Bravo!!! You have created such an outstanding collection of awesome photography. I have always had a dream of visiting France, but now as I get older that dream has faded a bit. Who knows though, stranger things have happened? Until then I feel honored to be able to join you on your journeys and celebrate the country through your marvelous photos. I fell head over heels in love with the texture you captured in the post "Clearing Out Cobwebs". You certainly have an eye and an outstanding feel for the perfect light. I do hope that you will accept my invitation to visit and to follow my blog, as well. Do not expect your quality of splendidness, but it does reflect my many interests. Your newest fan and follower, Connie :)

Owen said...

Merci à tous !
Big thanks to all for your illuminating remarks, may your eggs be bountiful and come by the baskets-ful...

Hennie... cluck, cluck, cluck ! as I chuckle, chuckle, chuckle...

Pat said...

Sad story, but great post!

Mary Howell Cromer said...

You have given life to your words beautifully! Human encroachment can certainly change the outcome of such things, I personally know oh so well myself. The bird had to have known of your comings and goings before working so hard to build the nest, and tis a sad occurrence. They must first hear the sound of the chicks from within the egg shell and then they usually will not abandon. This usually occurs about day 12 to 14 depending on the species. shorter term for songbirds. Once that time is passed, they usually stay put. Lovely post~

Nathalie said...

Like Louciao I would have loved to hear what was inside the broken egg. A foetus of a bird or a standard egg yolk? Could it be that these eggs were never meant to crack open to a new life? I need your answer dear Owen.

Another question that I'm left to ponder. Will the mother pigeon have learnt anything from her experience? Will her next nest be built in a quieter spot?

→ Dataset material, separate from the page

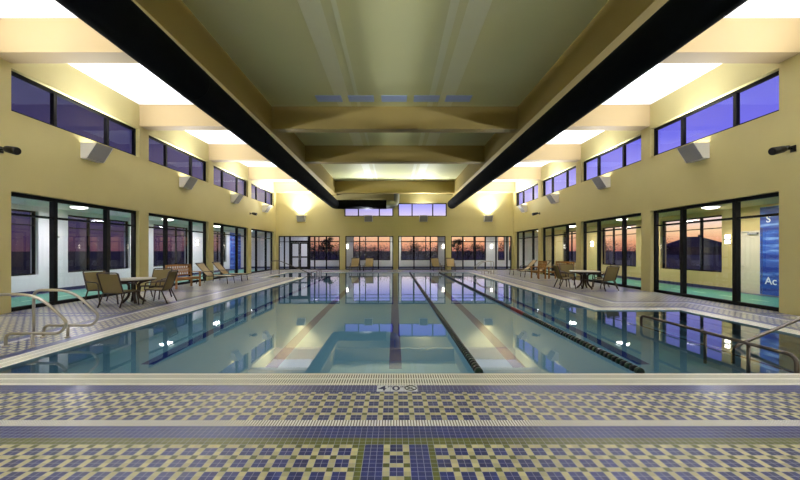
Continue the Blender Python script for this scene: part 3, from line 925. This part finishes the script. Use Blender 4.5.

Wonderful photos anyway, and a story beautifully told.

The Sagittarian said...

Great post, but is that egg sunny side up?

-K- said...

Sad story but beautiful photos!

Lydia said...

This is one of the best blog posts everever in the blogosphere, Owen. So tender, it made me cry.

An absolute masterpiece.

Arija said...

The nest may not be stable or anywhere near sufficiently well build but the lacy tracery of twigs is a delight to the eye. jJust as in blogging, one needs to find the balance between simple verbosity and beauty.

Lady Mondegreen's Secret Garden said...

Five pigeon eggs = one hen's egg should you ever need to make do! I can't help wondering if something happened to Mama pigeon to prevent her returning. A poignant story and exquisite photos of a surprisingly elegant structure. I thought they just laid on ledges.